The book takes us through the various roles of the trainer - setting things up, bonding the group, acting as a model for the learners, setting goals and supports, creating novel activities, keeping the group's (and their own) energy up, drawing out resources from participants, and being spontaneous through to the final "performance" and subsequent reviews. NLP trainers may particularly enjoy the variety of thoughts and practical suggestions in the book, all of which would fit well into NLP contexts. I personally enjoyed Jackson's sections on the impression of confidence (a bit like anchoring without anchors) and spontaneity - these tricky subjects are dealt with simply yet subtly.

Impro Learning is unusually well-crafted as a piece of writing.
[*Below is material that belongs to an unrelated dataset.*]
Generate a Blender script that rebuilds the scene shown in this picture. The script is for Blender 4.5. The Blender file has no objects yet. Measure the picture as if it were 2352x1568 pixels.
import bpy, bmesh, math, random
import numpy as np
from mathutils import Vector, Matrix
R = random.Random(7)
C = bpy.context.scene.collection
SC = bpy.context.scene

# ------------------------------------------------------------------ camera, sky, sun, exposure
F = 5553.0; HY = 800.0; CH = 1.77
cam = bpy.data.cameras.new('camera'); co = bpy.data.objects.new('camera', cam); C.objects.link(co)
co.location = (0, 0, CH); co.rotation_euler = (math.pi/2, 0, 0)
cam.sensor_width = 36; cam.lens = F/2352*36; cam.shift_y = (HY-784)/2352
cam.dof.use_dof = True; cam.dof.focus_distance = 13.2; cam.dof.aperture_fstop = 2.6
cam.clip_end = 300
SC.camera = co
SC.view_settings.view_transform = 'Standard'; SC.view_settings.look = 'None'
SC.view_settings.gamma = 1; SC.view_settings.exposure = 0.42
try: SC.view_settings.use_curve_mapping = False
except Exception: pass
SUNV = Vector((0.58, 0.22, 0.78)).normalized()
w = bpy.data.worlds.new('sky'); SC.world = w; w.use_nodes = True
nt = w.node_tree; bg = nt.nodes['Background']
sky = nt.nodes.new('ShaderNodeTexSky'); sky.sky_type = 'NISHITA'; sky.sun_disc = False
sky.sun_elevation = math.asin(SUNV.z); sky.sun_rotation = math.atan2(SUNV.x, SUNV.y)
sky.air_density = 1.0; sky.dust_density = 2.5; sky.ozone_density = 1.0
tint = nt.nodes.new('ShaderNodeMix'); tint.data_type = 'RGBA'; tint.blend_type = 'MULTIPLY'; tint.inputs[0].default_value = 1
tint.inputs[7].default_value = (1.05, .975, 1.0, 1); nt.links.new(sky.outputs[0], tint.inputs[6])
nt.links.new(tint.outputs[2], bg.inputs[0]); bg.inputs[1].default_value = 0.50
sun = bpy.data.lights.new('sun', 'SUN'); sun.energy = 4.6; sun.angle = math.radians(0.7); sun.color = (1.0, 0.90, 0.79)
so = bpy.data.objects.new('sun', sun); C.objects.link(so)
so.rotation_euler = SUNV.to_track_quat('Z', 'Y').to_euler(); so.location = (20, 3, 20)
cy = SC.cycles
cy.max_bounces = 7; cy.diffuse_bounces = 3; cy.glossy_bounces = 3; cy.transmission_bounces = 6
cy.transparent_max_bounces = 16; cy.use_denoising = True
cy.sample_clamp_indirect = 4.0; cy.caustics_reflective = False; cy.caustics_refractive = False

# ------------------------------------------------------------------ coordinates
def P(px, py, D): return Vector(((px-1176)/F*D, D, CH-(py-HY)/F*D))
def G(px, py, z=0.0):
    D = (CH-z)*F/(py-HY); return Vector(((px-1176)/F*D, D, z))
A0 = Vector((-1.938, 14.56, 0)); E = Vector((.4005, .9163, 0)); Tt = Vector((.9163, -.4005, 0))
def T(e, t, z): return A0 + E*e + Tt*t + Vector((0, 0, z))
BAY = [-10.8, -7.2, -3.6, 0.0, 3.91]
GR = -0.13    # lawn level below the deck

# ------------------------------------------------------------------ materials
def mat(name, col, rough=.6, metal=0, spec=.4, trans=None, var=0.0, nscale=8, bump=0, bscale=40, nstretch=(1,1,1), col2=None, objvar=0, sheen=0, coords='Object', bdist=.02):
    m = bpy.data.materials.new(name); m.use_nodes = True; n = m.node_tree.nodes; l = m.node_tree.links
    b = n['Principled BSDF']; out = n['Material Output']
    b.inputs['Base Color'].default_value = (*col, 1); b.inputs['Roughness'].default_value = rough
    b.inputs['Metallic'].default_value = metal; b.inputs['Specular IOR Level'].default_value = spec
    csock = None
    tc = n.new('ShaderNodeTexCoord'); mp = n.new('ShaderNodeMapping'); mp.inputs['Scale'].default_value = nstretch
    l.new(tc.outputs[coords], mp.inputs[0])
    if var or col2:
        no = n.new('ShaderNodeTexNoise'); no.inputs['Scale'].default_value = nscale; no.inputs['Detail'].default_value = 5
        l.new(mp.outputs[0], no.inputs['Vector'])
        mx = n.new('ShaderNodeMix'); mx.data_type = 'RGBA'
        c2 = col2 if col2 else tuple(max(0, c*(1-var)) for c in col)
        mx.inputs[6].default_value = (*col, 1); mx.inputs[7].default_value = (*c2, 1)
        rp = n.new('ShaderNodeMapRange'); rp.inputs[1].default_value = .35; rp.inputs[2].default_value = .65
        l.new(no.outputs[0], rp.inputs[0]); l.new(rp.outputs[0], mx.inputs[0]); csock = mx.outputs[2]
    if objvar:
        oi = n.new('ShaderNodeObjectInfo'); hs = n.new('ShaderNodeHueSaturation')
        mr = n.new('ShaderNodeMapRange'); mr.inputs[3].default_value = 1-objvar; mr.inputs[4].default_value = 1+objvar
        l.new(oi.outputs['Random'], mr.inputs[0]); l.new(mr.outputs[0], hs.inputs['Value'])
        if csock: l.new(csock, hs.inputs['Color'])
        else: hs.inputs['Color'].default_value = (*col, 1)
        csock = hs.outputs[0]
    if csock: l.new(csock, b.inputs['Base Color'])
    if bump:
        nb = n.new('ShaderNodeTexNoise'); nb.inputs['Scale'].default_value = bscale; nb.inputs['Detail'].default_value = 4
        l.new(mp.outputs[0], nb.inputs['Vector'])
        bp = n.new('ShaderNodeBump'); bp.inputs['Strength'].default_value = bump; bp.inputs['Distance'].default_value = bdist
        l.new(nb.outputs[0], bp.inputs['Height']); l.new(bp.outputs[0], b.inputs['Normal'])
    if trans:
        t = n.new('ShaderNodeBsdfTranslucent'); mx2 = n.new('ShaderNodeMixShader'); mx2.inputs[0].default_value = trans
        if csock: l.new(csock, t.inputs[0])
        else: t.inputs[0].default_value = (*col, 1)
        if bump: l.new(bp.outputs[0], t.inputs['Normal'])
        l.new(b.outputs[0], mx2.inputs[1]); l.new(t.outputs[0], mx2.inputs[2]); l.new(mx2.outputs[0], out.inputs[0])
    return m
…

Jackson's journalism background is an asset, and the words are well chosen, clear and at times unexpectedly witty in a rather understated British way. This allows the author to cram a great deal into his 200-odd pages. There is a great further reading list, along with full references and an index. The only potential downside is the rapidity with which Jackson leaps from, for instance, the philosophy of rule-based games to some basic discussion of icebreaker exercises - I was occasionally left dizzy, but elated by the melange. The price (£42.50) is outrageous, as with many of Gower's books which are clearly aimed at corporate training departments with budgets to match. However, it's only rarely that a really new idea appears in print, and this is worth a place on any discerning trainer's bookshelf.